*third culture kid – a kid who has grown up in one or more countries that have a different culture to those of their parents… ish. Feel free to supplement with your own thoughts.
I occasionally wonder if I embrace immersing myself into a new group of people too readily. My own experiences as a TCK – and bearing in mind I did a lot of my moving as a tween and teen, when you swam against the tide at your own risk – was “adaptation as survival”, with a side of defining myself as a bit odd and not too serious a person, since if I was already a bit odd, people had nowhere to go if they wanted to call me (their version of) “odd.”
As a grown-up, I have become aware that I still subscribe to these ideas in situations where I find myself the lone person, or one of few people, as a newbie in a group. Eg an office. But because I have an ingrained mental algorithm of how to engage with a new group, and automatically map the mannerisms of my new crew onto what I habitually do, it has occurred to me that people may not like me getting comfortable so fast, especially if they have kindly mentally geared up to welcome a new person into the group. (Or they simply are a person who needs warming up.) And for some younger colleagues, they may wonder why an older person isn’t particularly set in their ways.

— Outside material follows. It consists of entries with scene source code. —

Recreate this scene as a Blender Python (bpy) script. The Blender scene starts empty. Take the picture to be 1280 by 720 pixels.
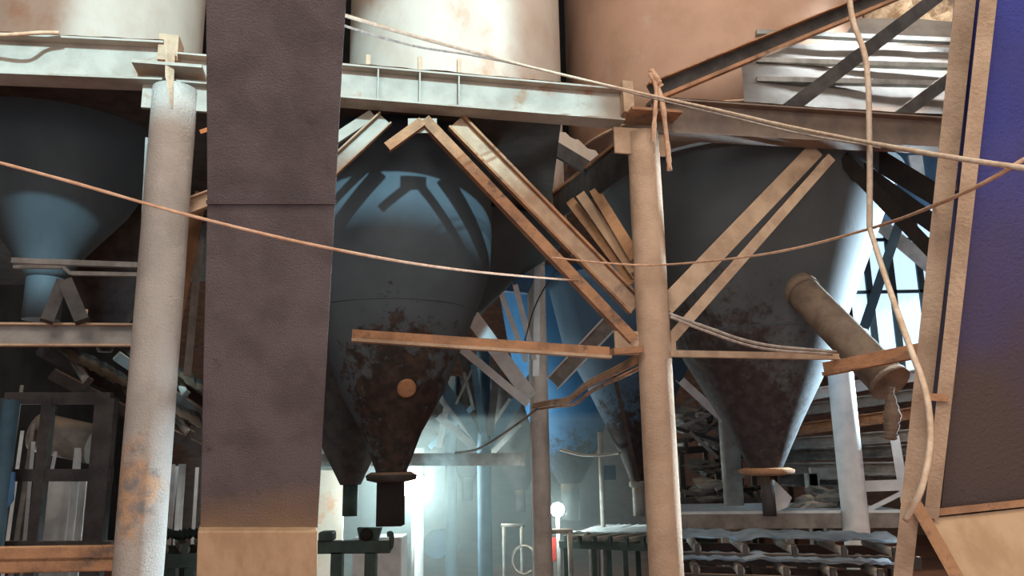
import bpy, bmesh, math, random
from mathutils import Vector, Matrix, noise
random.seed(7)
SC = bpy.context.scene
COL = SC.collection
V = Vector
# ------------------------------------------------------------------ camera
CAM = V((0, 0, 2.6)); FPX = 1000.0
pit, rol = math.radians(12.1), math.radians(-0.98)
Fw = V((0, math.cos(pit), math.sin(pit)))
R0 = V((1, 0, 0)); U0 = V((0, -math.sin(pit), math.cos(pit)))
Rt = R0*math.cos(rol) + U0*math.sin(rol)
Up = R0*-math.sin(rol) + U0*math.cos(rol)
cd = bpy.data.cameras.new('camera'); co = bpy.data.objects.new('camera', cd); COL.objects.link(co)
cd.sensor_width = 36; cd.lens = 36*FPX/1280; cd.clip_start = .05; cd.clip_end = 300
m = Matrix.Identity(4)
for i in range(3):
    m[i][0] = Rt[i]; m[i][1] = Up[i]; m[i][2] = -Fw[i]; m[i][3] = CAM[i]
co.matrix_world = m
SC.camera = co

def ray(px, py):
    return Fw + Rt*((px-640)/FPX) + Up*((360-py)/FPX)
def P(px, py, Y):                       # point on the vertical plane at world depth Y
    d = ray(px, py); return CAM + d*(Y/d.y)
FS, FX, FY = .21, 1.1, 6.3              # front steel frame: Y = FY + FS*(X-FX)
FN = V((FS, -1, 0)).normalized()        # its normal, towards the viewer
def F(px, py, off=0.0):                 # point on the front frame, off metres behind it
    d = ray(px, py); k = (FY+off-FS*FX)/(d.y-FS*d.x); return CAM + d*k
def proj(p):
    q = p-CAM; z = q.dot(Fw); return 640+FPX*q.dot(Rt)/z, 360-FPX*q.dot(Up)/z

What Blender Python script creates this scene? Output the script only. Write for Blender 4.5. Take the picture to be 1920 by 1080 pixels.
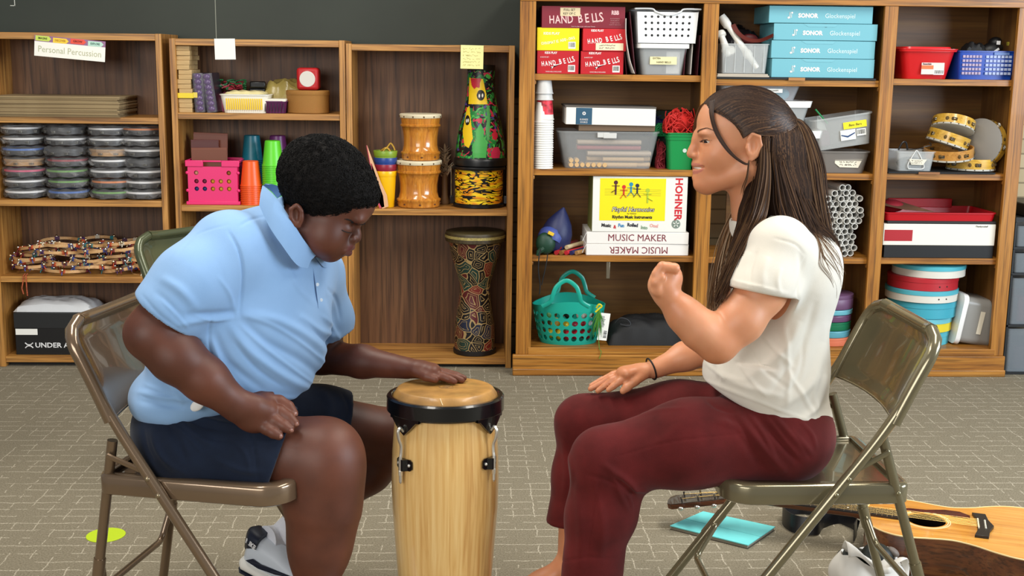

I admit that I have gradually grown to feeling less like I want to change my ways. Perhaps because I already have used up so many of my ration of changes when I was younger? But I think I always will feel a duty to contribute to the wellbeing of any group I become part of, even if that involves more adaptation. What I am happy to have grown away from though, is apologising or disclaimering my own identity. I fully stand for who I am, warts and all.